Una consecuencia positiva de esta nueva situación es que la democracia parece que es un régimen que se adapta mejor a ella. El libro trae un anexo a cargo del académico Mario Chacón que demostraría que entre 1972 y 2008 las democracias han ido en aumento. Según Freedom House en 1972 el 28% de los países considerados eran democráticos; para 2002, la proporción era del 45%. A ello hay que añadir que países autoritarios han ido introduciendo pequeños cambios literalizadores: elecciones parcialmente libres, establecimiento de comisiones nacionales de Derechos Humanos…

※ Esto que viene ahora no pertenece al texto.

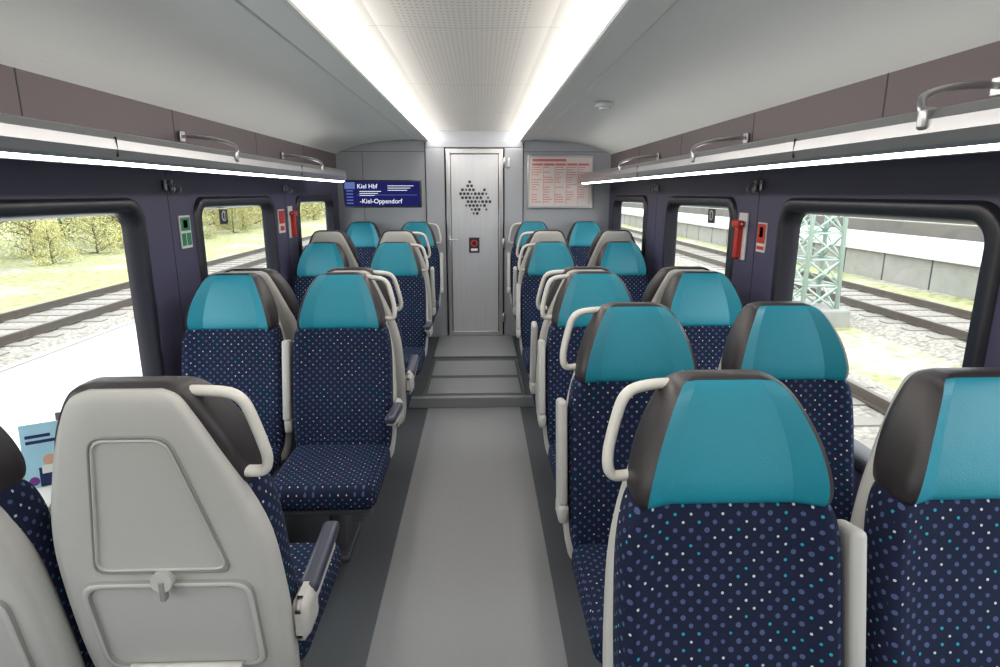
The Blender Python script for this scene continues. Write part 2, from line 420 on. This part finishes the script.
# luggage racks
for sx, yend in ((-1, 5.3), (1, 6.3)):
    b = MB(['rack', 'strip', 'uplight', 'metal', 'upper'])
    prof = [(1.412, 1.795), (1.165, 1.782), (1.150, 1.800), (1.120, 1.812), (1.092, 1.804), (1.078, 1.782), (1.075, 1.752), (1.084, 1.726), (1.092, 1.716), (1.112, 1.705), (1.124, 1.703), (1.165, 1.715), (1.19, 1.742), (1.412, 1.765)]
    rings = [[(sx*x, y, z) for x, z in prof] for y in (Y0+.01, yend)]
    b.loft(rings, lambda i, j: 'strip' if i == 8 else 'rack', cap='rack', smooth=False)
    b.b2(sx*1.185, sx*1.225, Y0+.02, yend-.02, 1.78, 1.788, 'uplight')  # added glowing strip, hidden on the rack top, lifts the ceiling
    ra = obj('luggage_rack', b.mesh('luggage_rack'))
    b = MB(['metal', 'seam'])
    for y in (1.52, 3.05, 4.6):
        p = crom([(sx*1.085, y-.10, 1.765), (sx*1.075, y-.09, 1.81), (sx*1.10, y-.06, 1.840), (sx*1.20, y, 1.868), (sx*1.32, y+.06, 1.885), (sx*1.405, y+.1, 1.89)], 4)
        b.tube(p, .009, 'metal')
        b.box((sx*1.085, y-.10, 1.785), (.035, .03, .05), 'metal', .008)
        b.box((sx*1.408, y+.1, 1.89), (.010, .05, .05), 'metal', .004)
    for y in (.0, 2.0, 4.0):
        b.b2(sx*1.0745, sx*1.10, y-.0008, y+.0008, 1.73, 1.79, 'seam')
    obj('rack_divider_tubes', b.mesh('rack_dividers'), parent=ra)
    b = MB(['metal'])
    for y in (-.3, 1.36, 2.96, 4.70):
        for dy in (-.03, .03):
            b.box((sx*1.411, y+dy, 1.655), (.014, .018, .05), 'metal', .004)
            b.tube(crom([(sx*1.41, y+dy, 1.665), (sx*1.385, y+dy, 1.66), (sx*1.37, y+dy, 1.64), (sx*1.375, y+dy, 1.625), (sx*1.39, y+dy, 1.622)], 3), .005, 'metal', n=6)
    obj('coat_hooks', b.mesh('coat_hooks'))

# end walls
b = MB(['end', 'seam', 'metal'])
DX = .31
DZ0, DZ1 = RZ+.016, 2.07
b.b2(-1.5, -DX, Y1, Y1+.08, 0, 2.28, 'end')
b.b2(DX, 1.5, Y1, Y1+.08, 0, 2.28, 'end')
b.b2(-DX, DX, Y1, Y1+.08, DZ1, 2.28, 'end')
b.b2(-DX, DX, Y1+.05, Y1+.08, 0, DZ1, 'end')
obj('wall_end', b.mesh('wall_end'))
b = MB(['end', 'seam', 'metal'])
for sx in (-1, 1):
    b.b2(sx*(DX), sx*.50, Y1-.03, Y1, RZ, DZ1, 'end', .004)
    b.b2(sx*.505, sx*.512, Y1-.004, Y1, RZ, 2.12, 'seam')
    b.b2(sx*.515, sx*1.41, Y1-.003, Y1, 2.03, 2.034, 'seam')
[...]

Antes de sacar el champán para brindar, quiero recordar que el libro data de 2013 y que si tomamos como punto de referencia 2020, lo que advertimos es un retroceso de la democracia a nivel mundial y un deterioro de la calidad democrática en aquellos países considerados democráticos. Asistir a una conferencia sobre la salud de la democracia en el mundo a cargo del sociólogo norteamericano Larry Diamond es como para salir deprimido. Otro libro que se está leyendo mucho estos días es “Cómo perder un país: los siete pasos que van de la democracia a la dictadura” de la escritora y periodista turca Ece Temelkuran quien, además, sabe de lo que habla, si nos atenemos a la evolución de su país. Y, para terminar de indicar que hay algo que no funciona en la democracia, a pesar del candor de Naím, quiero sacar a colación una frase reciente de la ex-Secretaria de Estado Madeleine Albright: “No hay día en que, al levantarnos, no veamos en el mundo elementos que serían los primeros indicios del fascismo”. Recordemos que inicialmente los nazis llegaron al poder por la vía democrática.